- **Do this**: Output every line below exactly.

## Start Given records

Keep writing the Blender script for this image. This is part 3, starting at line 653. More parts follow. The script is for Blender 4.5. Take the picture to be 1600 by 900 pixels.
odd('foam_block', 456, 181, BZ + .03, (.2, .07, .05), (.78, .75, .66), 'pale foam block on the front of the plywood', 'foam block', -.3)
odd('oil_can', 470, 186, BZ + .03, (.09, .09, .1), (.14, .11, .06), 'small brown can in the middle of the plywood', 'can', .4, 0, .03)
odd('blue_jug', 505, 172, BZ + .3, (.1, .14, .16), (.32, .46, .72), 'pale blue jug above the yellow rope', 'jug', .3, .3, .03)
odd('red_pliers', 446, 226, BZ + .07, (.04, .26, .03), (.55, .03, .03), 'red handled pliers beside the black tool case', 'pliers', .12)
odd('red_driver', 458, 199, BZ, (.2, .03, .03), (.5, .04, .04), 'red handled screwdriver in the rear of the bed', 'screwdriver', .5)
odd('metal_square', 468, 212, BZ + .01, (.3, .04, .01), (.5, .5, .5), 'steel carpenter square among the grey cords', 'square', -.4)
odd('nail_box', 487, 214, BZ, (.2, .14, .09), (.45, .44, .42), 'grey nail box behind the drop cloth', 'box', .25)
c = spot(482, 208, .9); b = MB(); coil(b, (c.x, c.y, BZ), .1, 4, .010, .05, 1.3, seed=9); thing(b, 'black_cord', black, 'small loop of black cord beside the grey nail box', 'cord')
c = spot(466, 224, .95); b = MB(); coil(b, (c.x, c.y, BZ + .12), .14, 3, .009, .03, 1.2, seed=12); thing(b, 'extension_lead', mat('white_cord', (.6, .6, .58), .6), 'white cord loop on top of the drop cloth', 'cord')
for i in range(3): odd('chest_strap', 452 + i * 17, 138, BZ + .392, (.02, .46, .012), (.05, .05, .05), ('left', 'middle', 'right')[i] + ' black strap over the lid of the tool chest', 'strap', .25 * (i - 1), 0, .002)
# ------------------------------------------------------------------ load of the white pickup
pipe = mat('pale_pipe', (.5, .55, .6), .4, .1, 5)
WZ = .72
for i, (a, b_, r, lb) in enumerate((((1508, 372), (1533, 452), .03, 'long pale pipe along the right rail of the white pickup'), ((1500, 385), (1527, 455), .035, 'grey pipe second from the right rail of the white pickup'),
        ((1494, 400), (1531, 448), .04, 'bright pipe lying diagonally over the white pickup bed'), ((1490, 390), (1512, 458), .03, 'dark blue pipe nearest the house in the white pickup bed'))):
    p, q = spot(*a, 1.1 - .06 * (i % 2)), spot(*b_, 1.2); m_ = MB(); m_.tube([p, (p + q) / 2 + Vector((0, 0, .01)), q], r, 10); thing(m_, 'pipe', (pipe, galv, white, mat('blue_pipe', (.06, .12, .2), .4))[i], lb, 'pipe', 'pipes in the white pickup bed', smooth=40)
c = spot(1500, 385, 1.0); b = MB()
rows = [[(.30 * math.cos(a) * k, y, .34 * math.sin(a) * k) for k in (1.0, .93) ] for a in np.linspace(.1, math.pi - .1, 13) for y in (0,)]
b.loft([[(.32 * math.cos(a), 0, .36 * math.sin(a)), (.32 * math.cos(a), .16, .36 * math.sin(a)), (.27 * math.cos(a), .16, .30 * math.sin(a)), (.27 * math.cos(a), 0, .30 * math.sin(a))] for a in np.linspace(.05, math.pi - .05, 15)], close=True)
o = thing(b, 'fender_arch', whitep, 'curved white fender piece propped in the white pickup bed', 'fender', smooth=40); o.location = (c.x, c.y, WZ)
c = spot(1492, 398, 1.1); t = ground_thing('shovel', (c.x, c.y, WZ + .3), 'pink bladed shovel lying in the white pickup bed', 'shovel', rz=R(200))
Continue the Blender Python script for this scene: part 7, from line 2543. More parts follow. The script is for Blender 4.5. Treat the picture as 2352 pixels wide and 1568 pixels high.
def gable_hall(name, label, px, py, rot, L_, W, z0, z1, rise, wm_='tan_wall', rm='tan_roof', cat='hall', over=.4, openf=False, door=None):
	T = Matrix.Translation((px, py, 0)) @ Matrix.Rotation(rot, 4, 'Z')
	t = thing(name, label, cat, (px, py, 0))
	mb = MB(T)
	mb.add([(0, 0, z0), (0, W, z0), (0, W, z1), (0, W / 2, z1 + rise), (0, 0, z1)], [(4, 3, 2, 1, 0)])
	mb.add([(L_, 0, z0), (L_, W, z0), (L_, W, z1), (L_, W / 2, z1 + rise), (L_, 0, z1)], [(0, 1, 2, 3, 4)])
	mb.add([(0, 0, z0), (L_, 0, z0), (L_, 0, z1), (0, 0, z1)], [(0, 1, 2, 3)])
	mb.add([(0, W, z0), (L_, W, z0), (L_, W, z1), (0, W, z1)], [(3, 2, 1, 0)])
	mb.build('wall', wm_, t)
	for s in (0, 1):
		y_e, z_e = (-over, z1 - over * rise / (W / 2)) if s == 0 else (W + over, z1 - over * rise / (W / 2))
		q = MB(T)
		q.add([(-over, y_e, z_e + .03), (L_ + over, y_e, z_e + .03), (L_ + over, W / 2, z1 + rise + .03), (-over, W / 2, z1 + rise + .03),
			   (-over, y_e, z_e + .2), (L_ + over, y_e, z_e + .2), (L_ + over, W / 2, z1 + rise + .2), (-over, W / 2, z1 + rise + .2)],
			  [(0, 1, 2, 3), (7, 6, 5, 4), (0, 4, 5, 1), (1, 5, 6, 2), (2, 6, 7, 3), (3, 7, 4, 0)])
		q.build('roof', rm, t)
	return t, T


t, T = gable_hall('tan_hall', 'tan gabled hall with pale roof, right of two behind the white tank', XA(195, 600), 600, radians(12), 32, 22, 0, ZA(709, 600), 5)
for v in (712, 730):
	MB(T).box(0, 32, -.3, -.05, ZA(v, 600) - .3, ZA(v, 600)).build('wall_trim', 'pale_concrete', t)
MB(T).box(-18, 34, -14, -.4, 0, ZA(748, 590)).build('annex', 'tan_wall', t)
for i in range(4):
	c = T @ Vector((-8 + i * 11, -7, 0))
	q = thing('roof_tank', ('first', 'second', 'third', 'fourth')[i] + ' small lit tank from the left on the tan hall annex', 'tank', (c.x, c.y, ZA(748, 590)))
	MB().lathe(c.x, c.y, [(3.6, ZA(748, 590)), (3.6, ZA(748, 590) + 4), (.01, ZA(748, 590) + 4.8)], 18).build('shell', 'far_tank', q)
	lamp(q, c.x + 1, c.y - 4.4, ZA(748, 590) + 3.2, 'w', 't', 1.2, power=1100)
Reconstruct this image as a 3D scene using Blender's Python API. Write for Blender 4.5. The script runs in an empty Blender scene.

## End Given records

- **Written response**:
Keep writing the Blender script for this image. This is part 3, starting at line 653. More parts follow. The script is for Blender 4.5. Take the picture to be 1600 by 900 pixels.
odd('foam_block', 456, 181, BZ + .03, (.2, .07, .05), (.78, .75, .66), 'pale foam block on the front of the plywood', 'foam block', -.3)
odd('oil_can', 470, 186, BZ + .03, (.09, .09, .1), (.14, .11, .06), 'small brown can in the middle of the plywood', 'can', .4, 0, .03)
odd('blue_jug', 505, 172, BZ + .3, (.1, .14, .16), (.32, .46, .72), 'pale blue jug above the yellow rope', 'jug', .3, .3, .03)
odd('red_pliers', 446, 226, BZ + .07, (.04, .26, .03), (.55, .03, .03), 'red handled pliers beside the black tool case', 'pliers', .12)
odd('red_driver', 458, 199, BZ, (.2, .03, .03), (.5, .04, .04), 'red handled screwdriver in the rear of the bed', 'screwdriver', .5)
odd('metal_square', 468, 212, BZ + .01, (.3, .04, .01), (.5, .5, .5), 'steel carpenter square among the grey cords', 'square', -.4)
odd('nail_box', 487, 214, BZ, (.2, .14, .09), (.45, .44, .42), 'grey nail box behind the drop cloth', 'box', .25)
c = spot(482, 208, .9); b = MB(); coil(b, (c.x, c.y, BZ), .1, 4, .010, .05, 1.3, seed=9); thing(b, 'black_cord', black, 'small loop of black cord beside the grey nail box', 'cord')
c = spot(466, 224, .95); b = MB(); coil(b, (c.x, c.y, BZ + .12), .14, 3, .009, .03, 1.2, seed=12); thing(b, 'extension_lead', mat('white_cord', (.6, .6, .58), .6), 'white cord loop on top of the drop cloth', 'cord')
for i in range(3): odd('chest_strap', 452 + i * 17, 138, BZ + .392, (.02, .46, .012), (.05, .05, .05), ('left', 'middle', 'right')[i] + ' black strap over the lid of the tool chest', 'strap', .25 * (i - 1), 0, .002)
# ------------------------------------------------------------------ load of the white pickup
pipe = mat('pale_pipe', (.5, .55, .6), .4, .1, 5)
WZ = .72
for i, (a, b_, r, lb) in enumerate((((1508, 372), (1533, 452), .03, 'long pale pipe along the right rail of the white pickup'), ((1500, 385), (1527, 455), .035, 'grey pipe second from the right rail of the white pickup'),
        ((1494, 400), (1531, 448), .04, 'bright pipe lying diagonally over the white pickup bed'), ((1490, 390), (1512, 458), .03, 'dark blue pipe nearest the house in the white pickup bed'))):
    p, q = spot(*a, 1.1 - .06 * (i % 2)), spot(*b_, 1.2); m_ = MB(); m_.tube([p, (p + q) / 2 + Vector((0, 0, .01)), q], r, 10); thing(m_, 'pipe', (pipe, galv, white, mat('blue_pipe', (.06, .12, .2), .4))[i], lb, 'pipe', 'pipes in the white pickup bed', smooth=40)
c = spot(1500, 385, 1.0); b = MB()
rows = [[(.30 * math.cos(a) * k, y, .34 * math.sin(a) * k) for k in (1.0, .93) ] for a in np.linspace(.1, math.pi - .1, 13) for y in (0,)]
b.loft([[(.32 * math.cos(a), 0, .36 * math.sin(a)), (.32 * math.cos(a), .16, .36 * math.sin(a)), (.27 * math.cos(a), .16, .30 * math.sin(a)), (.27 * math.cos(a), 0, .30 * math.sin(a))] for a in np.linspace(.05, math.pi - .05, 15)], close=True)
o = thing(b, 'fender_arch', whitep, 'curved white fender piece propped in the white pickup bed', 'fender', smooth=40); o.location = (c.x, c.y, WZ)
c = spot(1492, 398, 1.1); t = ground_thing('shovel', (c.x, c.y, WZ + .3), 'pink bladed shovel lying in the white pickup bed', 'shovel', rz=R(200))
Continue the Blender Python script for this scene: part 7, from line 2543. More parts follow. The script is for Blender 4.5. Treat the picture as 2352 pixels wide and 1568 pixels high.
def gable_hall(name, label, px, py, rot, L_, W, z0, z1, rise, wm_='tan_wall', rm='tan_roof', cat='hall', over=.4, openf=False, door=None):
	T = Matrix.Translation((px, py, 0)) @ Matrix.Rotation(rot, 4, 'Z')
	t = thing(name, label, cat, (px, py, 0))
	mb = MB(T)
	mb.add([(0, 0, z0), (0, W, z0), (0, W, z1), (0, W / 2, z1 + rise), (0, 0, z1)], [(4, 3, 2, 1, 0)])
	mb.add([(L_, 0, z0), (L_, W, z0), (L_, W, z1), (L_, W / 2, z1 + rise), (L_, 0, z1)], [(0, 1, 2, 3, 4)])
	mb.add([(0, 0, z0), (L_, 0, z0), (L_, 0, z1), (0, 0, z1)], [(0, 1, 2, 3)])
	mb.add([(0, W, z0), (L_, W, z0), (L_, W, z1), (0, W, z1)], [(3, 2, 1, 0)])
	mb.build('wall', wm_, t)
	for s in (0, 1):
		y_e, z_e = (-over, z1 - over * rise / (W / 2)) if s == 0 else (W + over, z1 - over * rise / (W / 2))
		q = MB(T)
		q.add([(-over, y_e, z_e + .03), (L_ + over, y_e, z_e + .03), (L_ + over, W / 2, z1 + rise + .03), (-over, W / 2, z1 + rise + .03),
			   (-over, y_e, z_e + .2), (L_ + over, y_e, z_e + .2), (L_ + over, W / 2, z1 + rise + .2), (-over, W / 2, z1 + rise + .2)],
			  [(0, 1, 2, 3), (7, 6, 5, 4), (0, 4, 5, 1), (1, 5, 6, 2), (2, 6, 7, 3), (3, 7, 4, 0)])
		q.build('roof', rm, t)
	return t, T


t, T = gable_hall('tan_hall', 'tan gabled hall with pale roof, right of two behind the white tank', XA(195, 600), 600, radians(12), 32, 22, 0, ZA(709, 600), 5)
for v in (712, 730):
	MB(T).box(0, 32, -.3, -.05, ZA(v, 600) - .3, ZA(v, 600)).build('wall_trim', 'pale_concrete', t)
MB(T).box(-18, 34, -14, -.4, 0, ZA(748, 590)).build('annex', 'tan_wall', t)
for i in range(4):
	c = T @ Vector((-8 + i * 11, -7, 0))
	q = thing('roof_tank', ('first', 'second', 'third', 'fourth')[i] + ' small lit tank from the left on the tan hall annex', 'tank', (c.x, c.y, ZA(748, 590)))
	MB().lathe(c.x, c.y, [(3.6, ZA(748, 590)), (3.6, ZA(748, 590) + 4), (.01, ZA(748, 590) + 4.8)], 18).build('shell', 'far_tank', q)
	lamp(q, c.x + 1, c.y - 4.4, ZA(748, 590) + 3.2, 'w', 't', 1.2, power=1100)
Reconstruct this image as a 3D scene using Blender's Python API. Write for Blender 4.5. The script runs in an empty Blender scene.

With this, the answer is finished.